Now if you don't view things that way, fine, but it seems like maybe half of the politically aware US public is more or less on board with that worldview, except that they identify the "monolith" with the left.
Literally every day recently, I hear, on the radio that is always playing in a convenience store I go to, an ad for a famous person's new show on Newsmax, that is somehow rebelling against (I forget the exact phrase) major media outlets. I guess the phrase "mainstream media" is tired, but the concept seems to remain.
The baseline here is the assumption that there is no free press, that there is no diversity of opinion, and I see that sort of claim made everywhere, every day. By, you know, the brave dissenters.
I wonder if it's so ubiquitous that you have stopped seeing it as a background?
Why do you think tank tracks aren't targeted? Unless you can directly pen/destroy a tank in one shot, in which case why would you not do that, "tracking" a tank is a common tactic to make it combat ineffective.
Also if you look at a tank it's basically a shell around the treads - you have to hit it directly on the side or a small opening on the front, both of which may not disable the tread.
this just makes the machine immobile it doesn't lessen its lethality. Also those tracks are pretty dang well designed as they have used across both military and industrial applications for a long time now.

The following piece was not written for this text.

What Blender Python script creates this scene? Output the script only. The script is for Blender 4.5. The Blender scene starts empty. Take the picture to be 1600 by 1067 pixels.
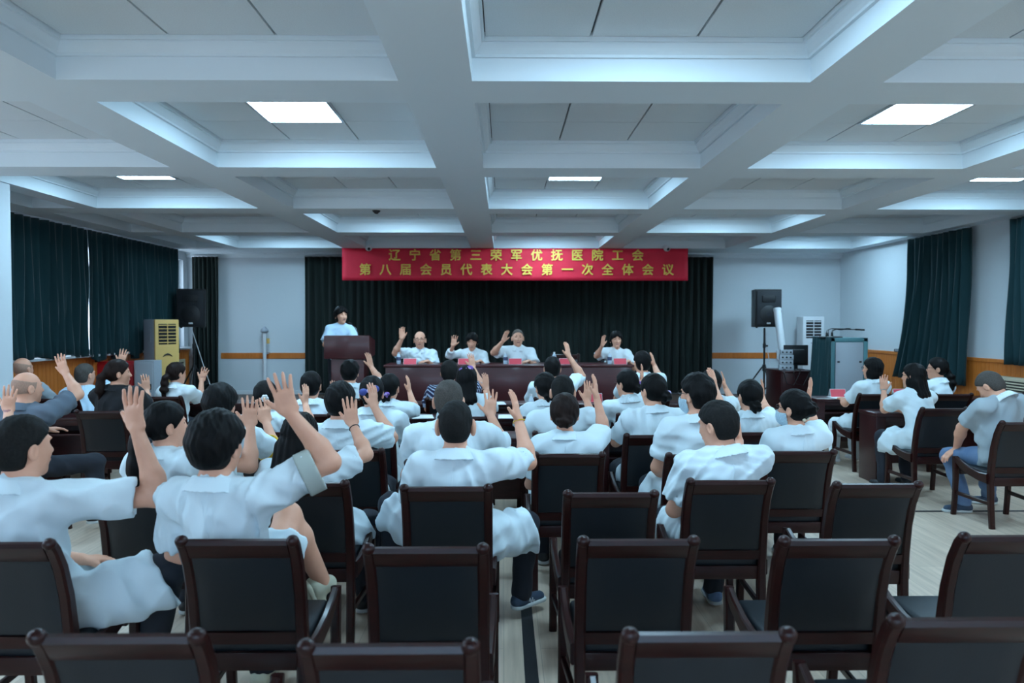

Lost in the discussion is the idea that the tank should not have a future, and neither should most weapons of war, because they are brutal inhumane killing machines from a past era that have no place in future societies - this is my view as a pacifist. My hope is that humans can move past the idea of war for settling conflict, otherwise what is the point of social norms like privacy, respect, and courtesy between people, when the same people in society can condone killing of their youth in war? In my view tanks are are a tool of war against the progress of society and I don't see that changing in the future.
It's easier to make a weapon that takes out a tank, than it is to make a tank that can defend itself to it.
Javelin missiles are just one thing, but cheap drones with simple rockets on them should be able to take out a moving force of numerous tanks.
Imagine having an arsenal of 20 tanks storming your city.
Now imagine having about 100 drones ordered from Amazon, outfitted with RKG-3 anti-tank grenades. One each. You can fly low, you can fly through the woods, and you can fly each individually operated drone right up to the top part of a tank, and boom.
No clever software automation. Just a drone that can lift something like 1 kg worth of anti-tank grenade.
You have 20 drone operators. You'll have 5 drones per tank. One after the other. Skip the already defeated tanks. Attack the tanks that will create a barrier when destroyed first, take natural barriers into account.
Your tanks can have all the power and shock and awe you might think they have, but any 12-year old will be able to take you out as if they were playing a video game.
I think every half way capable military on the planet is seeing the news and videos coming out of Ukraine and thinking, hmm, must invest in anti-drone technology.
A decade from now what's happening in Ukraine won't work against most major military powers. The drones we're seeing are very slow and very low but modern anti-aircraft systems aren't optimised to detect things this small and low so are getting away mostly untouched, but there's no significant technological hurdle against modifying existing systems or developing new ones that work against this type of threat.
>It's easier to make a weapon that takes out a tank, than it is to make a tank that can defend itself to it.
This has been a fact of warfare for almost a century. in fact it was so easy the US Government published a warfighter training video on how to do it, and it didnt even fill 15 minutes.
Tanks had shock and awe value in nineteen sixteen. for the first time on the battlefields you had an imposing, lumbering, seemingly unstoppable juggernaut of forged iron that if left to its means, could obliterate hard targets like buildings and bunkers without much effort and keep advancing seemingly endlessly. if you could reason to stop them, the thought was perished by the overwhelming terror alone they imposed.
by WWII most antitank technology had reached horrors unimaginable; being a tanker was objectively near suicide. the swedish bofors sabot rounds could not only pierce most german armor, but cook the occupants alive with a shower of boiling steel before they invariably detonated the ordinance on board. even smaller mines like the TM41 were enough to blow the road wheels through the driver and out the hatch. And if all that proves too technical, the Japanese tactic in WW2 was to simply hose tanks in petrol and light them ablaze.
the only shock and awe of a 21st century tank is watching your tax dollars propel something with 0.6mpg
edit: for example, I would not want to be a drone operator controlling a drone in real time anywhere near a modern army. RF direction finders are a thing.
Either you're kidding, or you're really ignoring the fact that "the enemy" will pursue the same? I'm slowly losing trust in humanity (ok, I'ma slow learner).
While it is possible that drones and modern ATGM teams could effectively counter traditional combined arms operations, the evidence from the war in Ukraine is largely inconclusive at this time. If Russia were to correct their manpower issues, or at least be able to conduct traditional combined arms offensives in certain areas, then we'd have more solid evidence. Notably Ukraine still sees value in the tank, since they've been repeatedly requesting tanks (along with a variety of equipment) from the West.
Personally, I think we'll see an adjustment to the balance of military forces, but the tank will continue to play a pivotal role. Active protection systems will continue to improve, we'll see the expansion of short range air defenses and doctrine to counter drones (and even longer-ranged ATGMs), increased teaming of drones alongside infantry and armor (in doctrine acting as a sort of middle ground between artillery and air power), and the usage of novel indirect fires for tanks like the KSTAM.